═════ DATASET EXTRACT ═════

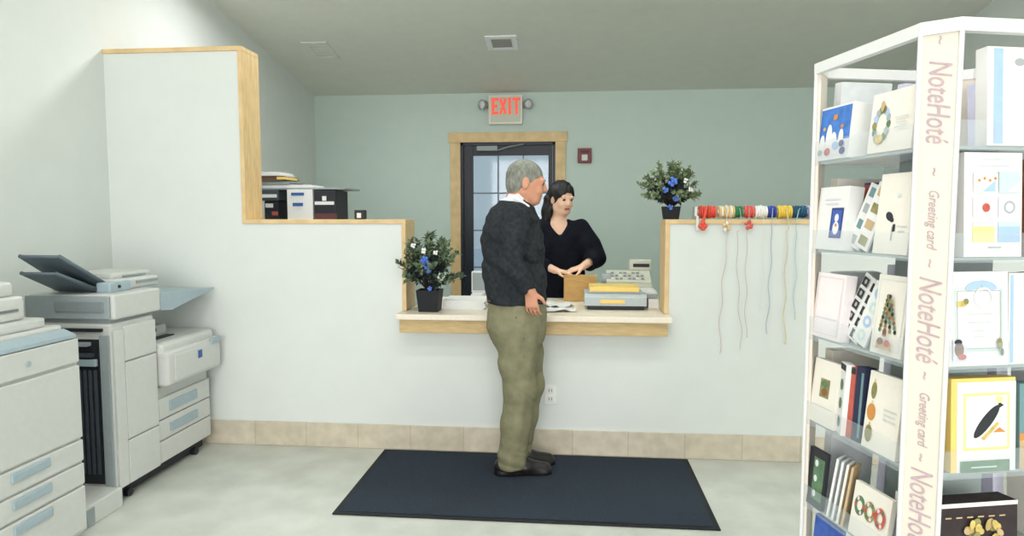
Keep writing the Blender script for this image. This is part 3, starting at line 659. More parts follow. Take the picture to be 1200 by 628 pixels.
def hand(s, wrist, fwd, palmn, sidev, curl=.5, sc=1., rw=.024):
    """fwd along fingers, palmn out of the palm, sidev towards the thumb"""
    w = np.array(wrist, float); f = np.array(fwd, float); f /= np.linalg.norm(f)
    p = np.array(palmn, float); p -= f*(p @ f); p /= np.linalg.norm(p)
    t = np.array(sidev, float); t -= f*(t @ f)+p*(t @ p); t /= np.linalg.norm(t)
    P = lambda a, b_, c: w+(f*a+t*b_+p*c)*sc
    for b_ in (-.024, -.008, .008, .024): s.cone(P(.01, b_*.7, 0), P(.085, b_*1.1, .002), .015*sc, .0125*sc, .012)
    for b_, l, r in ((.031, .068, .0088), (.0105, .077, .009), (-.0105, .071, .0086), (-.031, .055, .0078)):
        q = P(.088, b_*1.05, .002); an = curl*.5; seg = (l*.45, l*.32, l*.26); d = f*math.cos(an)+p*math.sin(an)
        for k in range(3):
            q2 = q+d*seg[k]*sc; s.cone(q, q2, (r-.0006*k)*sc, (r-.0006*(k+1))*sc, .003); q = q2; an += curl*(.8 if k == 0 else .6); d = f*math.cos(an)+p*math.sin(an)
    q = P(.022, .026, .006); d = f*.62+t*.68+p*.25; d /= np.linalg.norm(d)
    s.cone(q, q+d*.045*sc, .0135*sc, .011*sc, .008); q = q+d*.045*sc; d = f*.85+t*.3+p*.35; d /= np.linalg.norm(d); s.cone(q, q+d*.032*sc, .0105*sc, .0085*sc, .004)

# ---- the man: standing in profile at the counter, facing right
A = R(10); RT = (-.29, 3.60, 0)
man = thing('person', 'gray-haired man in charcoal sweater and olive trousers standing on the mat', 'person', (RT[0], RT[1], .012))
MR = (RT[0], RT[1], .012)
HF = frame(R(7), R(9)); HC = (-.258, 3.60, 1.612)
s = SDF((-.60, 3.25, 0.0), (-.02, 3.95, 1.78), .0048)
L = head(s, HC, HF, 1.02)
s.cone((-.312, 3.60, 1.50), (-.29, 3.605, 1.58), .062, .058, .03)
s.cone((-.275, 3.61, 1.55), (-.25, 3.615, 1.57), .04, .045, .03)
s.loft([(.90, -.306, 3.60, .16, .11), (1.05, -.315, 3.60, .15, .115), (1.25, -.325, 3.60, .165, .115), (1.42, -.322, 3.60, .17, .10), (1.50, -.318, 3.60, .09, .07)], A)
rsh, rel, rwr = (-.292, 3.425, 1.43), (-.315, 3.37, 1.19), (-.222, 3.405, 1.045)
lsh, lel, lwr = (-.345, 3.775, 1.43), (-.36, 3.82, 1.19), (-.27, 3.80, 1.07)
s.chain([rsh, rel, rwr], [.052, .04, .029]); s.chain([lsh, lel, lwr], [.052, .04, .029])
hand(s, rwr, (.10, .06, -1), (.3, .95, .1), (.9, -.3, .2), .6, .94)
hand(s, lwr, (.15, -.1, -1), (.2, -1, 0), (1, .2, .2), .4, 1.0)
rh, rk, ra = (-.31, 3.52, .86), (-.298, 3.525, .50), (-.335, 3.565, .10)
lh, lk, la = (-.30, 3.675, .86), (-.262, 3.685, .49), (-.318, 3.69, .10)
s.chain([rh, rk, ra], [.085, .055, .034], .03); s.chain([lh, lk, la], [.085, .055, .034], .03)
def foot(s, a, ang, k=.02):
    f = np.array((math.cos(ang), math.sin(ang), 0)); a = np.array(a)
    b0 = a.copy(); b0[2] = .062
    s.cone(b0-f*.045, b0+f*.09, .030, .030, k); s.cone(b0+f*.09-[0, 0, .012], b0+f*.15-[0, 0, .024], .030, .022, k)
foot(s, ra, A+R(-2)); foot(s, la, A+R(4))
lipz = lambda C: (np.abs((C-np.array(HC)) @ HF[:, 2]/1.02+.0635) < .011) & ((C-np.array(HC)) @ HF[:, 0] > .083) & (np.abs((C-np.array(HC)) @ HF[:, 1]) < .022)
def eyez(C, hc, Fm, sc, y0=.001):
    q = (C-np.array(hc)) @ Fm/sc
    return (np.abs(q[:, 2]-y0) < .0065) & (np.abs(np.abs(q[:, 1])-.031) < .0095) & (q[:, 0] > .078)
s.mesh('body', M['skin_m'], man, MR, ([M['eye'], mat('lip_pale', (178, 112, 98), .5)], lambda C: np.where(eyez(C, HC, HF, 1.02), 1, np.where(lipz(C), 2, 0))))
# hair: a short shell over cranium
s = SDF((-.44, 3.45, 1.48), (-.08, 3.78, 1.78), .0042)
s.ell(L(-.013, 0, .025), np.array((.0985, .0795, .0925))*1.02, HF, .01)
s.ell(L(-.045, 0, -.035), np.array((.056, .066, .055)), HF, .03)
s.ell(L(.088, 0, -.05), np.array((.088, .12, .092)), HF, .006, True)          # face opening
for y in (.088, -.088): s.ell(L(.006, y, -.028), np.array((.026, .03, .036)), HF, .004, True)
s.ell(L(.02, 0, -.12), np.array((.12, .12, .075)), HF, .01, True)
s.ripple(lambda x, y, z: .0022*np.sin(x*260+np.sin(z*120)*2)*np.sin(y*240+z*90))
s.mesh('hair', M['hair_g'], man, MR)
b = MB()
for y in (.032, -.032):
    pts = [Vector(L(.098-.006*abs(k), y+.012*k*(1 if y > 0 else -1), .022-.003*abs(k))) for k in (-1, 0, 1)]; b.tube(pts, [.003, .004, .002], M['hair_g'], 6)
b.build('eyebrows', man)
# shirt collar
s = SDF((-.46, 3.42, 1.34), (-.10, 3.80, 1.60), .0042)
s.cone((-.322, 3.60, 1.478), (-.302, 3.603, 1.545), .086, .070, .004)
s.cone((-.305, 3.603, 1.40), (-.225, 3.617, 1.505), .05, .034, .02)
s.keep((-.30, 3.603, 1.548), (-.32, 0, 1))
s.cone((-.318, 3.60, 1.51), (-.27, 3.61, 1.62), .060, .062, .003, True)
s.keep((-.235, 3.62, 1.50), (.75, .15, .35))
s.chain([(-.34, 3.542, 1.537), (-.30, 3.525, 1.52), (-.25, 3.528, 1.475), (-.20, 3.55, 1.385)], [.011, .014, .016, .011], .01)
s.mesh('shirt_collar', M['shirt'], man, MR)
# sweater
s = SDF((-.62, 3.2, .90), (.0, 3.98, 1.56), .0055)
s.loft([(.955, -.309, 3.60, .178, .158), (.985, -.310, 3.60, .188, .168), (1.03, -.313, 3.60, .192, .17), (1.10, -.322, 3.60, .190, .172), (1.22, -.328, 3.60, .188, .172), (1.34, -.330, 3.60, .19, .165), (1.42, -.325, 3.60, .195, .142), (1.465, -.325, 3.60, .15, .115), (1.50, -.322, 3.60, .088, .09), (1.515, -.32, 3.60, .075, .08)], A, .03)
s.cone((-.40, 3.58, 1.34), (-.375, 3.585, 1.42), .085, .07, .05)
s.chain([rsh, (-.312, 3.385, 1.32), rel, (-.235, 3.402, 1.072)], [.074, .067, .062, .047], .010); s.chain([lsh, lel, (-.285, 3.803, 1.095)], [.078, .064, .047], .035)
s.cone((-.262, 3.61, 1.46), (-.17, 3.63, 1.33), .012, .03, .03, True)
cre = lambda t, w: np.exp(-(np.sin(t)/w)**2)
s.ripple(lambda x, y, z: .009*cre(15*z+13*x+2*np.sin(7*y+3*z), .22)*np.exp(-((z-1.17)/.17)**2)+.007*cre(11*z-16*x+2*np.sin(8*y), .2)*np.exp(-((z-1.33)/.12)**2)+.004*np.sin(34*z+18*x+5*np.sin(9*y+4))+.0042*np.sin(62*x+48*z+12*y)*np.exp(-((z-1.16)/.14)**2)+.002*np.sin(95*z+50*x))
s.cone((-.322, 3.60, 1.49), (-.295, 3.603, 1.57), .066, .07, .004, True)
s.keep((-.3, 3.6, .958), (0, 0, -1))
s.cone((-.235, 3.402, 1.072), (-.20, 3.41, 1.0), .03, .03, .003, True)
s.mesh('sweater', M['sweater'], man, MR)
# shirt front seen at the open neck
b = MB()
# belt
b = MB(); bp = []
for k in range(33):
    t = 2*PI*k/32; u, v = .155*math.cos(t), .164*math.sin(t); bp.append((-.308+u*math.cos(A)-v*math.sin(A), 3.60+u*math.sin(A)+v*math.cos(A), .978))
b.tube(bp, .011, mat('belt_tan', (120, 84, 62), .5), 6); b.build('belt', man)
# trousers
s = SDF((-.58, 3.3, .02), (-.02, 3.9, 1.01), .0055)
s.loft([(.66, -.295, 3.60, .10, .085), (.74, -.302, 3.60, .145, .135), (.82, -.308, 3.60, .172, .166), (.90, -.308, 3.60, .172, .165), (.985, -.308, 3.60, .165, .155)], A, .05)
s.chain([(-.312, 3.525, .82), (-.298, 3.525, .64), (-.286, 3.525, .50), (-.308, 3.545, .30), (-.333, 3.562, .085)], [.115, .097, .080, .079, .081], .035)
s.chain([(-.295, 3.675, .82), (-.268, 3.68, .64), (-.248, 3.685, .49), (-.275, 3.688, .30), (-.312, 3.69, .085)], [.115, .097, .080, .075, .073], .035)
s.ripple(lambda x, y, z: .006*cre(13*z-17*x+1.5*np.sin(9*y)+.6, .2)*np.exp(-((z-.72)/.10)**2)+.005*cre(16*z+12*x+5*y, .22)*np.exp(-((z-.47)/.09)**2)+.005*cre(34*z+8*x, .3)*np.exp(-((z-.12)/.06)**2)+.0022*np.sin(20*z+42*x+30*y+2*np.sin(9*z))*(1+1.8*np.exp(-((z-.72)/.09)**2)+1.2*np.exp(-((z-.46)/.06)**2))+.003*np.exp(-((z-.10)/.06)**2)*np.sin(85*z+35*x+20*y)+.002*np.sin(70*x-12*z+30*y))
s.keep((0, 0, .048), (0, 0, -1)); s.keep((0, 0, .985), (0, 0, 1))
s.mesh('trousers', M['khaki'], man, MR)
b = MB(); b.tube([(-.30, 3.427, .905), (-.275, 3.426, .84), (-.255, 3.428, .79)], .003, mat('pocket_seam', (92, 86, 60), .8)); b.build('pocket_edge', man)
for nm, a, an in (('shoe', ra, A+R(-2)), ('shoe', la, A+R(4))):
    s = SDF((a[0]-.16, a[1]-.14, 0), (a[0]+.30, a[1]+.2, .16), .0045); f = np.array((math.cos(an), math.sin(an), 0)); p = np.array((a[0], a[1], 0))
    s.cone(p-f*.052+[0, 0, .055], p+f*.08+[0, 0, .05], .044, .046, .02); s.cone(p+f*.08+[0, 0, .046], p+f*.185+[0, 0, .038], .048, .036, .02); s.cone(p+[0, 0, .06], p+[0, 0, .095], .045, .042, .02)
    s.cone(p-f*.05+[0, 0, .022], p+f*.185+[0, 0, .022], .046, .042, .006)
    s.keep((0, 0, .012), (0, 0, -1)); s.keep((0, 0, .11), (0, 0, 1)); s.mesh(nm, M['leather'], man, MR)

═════

◆ **DIRECTIONS FOR THIS TASK**
Please repeat exactly the data above from its first line to the line that contains "s.cone(q, q+d*.045*sc, .0135*sc, .011*sc, .008);", inclusive, and leave every picture out.

◆ **SOLUTION TO THIS TASK**
Keep writing the Blender script for this image. This is part 3, starting at line 659. More parts follow. Take the picture to be 1200 by 628 pixels.
def hand(s, wrist, fwd, palmn, sidev, curl=.5, sc=1., rw=.024):
    """fwd along fingers, palmn out of the palm, sidev towards the thumb"""
    w = np.array(wrist, float); f = np.array(fwd, float); f /= np.linalg.norm(f)
    p = np.array(palmn, float); p -= f*(p @ f); p /= np.linalg.norm(p)
    t = np.array(sidev, float); t -= f*(t @ f)+p*(t @ p); t /= np.linalg.norm(t)
    P = lambda a, b_, c: w+(f*a+t*b_+p*c)*sc
    for b_ in (-.024, -.008, .008, .024): s.cone(P(.01, b_*.7, 0), P(.085, b_*1.1, .002), .015*sc, .0125*sc, .012)
    for b_, l, r in ((.031, .068, .0088), (.0105, .077, .009), (-.0105, .071, .0086), (-.031, .055, .0078)):
        q = P(.088, b_*1.05, .002); an = curl*.5; seg = (l*.45, l*.32, l*.26); d = f*math.cos(an)+p*math.sin(an)
        for k in range(3):
            q2 = q+d*seg[k]*sc; s.cone(q, q2, (r-.0006*k)*sc, (r-.0006*(k+1))*sc, .003); q = q2; an += curl*(.8 if k == 0 else .6); d = f*math.cos(an)+p*math.sin(an)
    q = P(.022, .026, .006); d = f*.62+t*.68+p*.25; d /= np.linalg.norm(d)
    s.cone(q, q+d*.045*sc, .0135*sc, .011*sc, .008); q = q+d*.045*sc; d = f*.85+t*.3+p*.35; d /= np.linalg.norm(d); s.cone(q, q+d*.032*sc, .0105*sc, .0085*sc, .004)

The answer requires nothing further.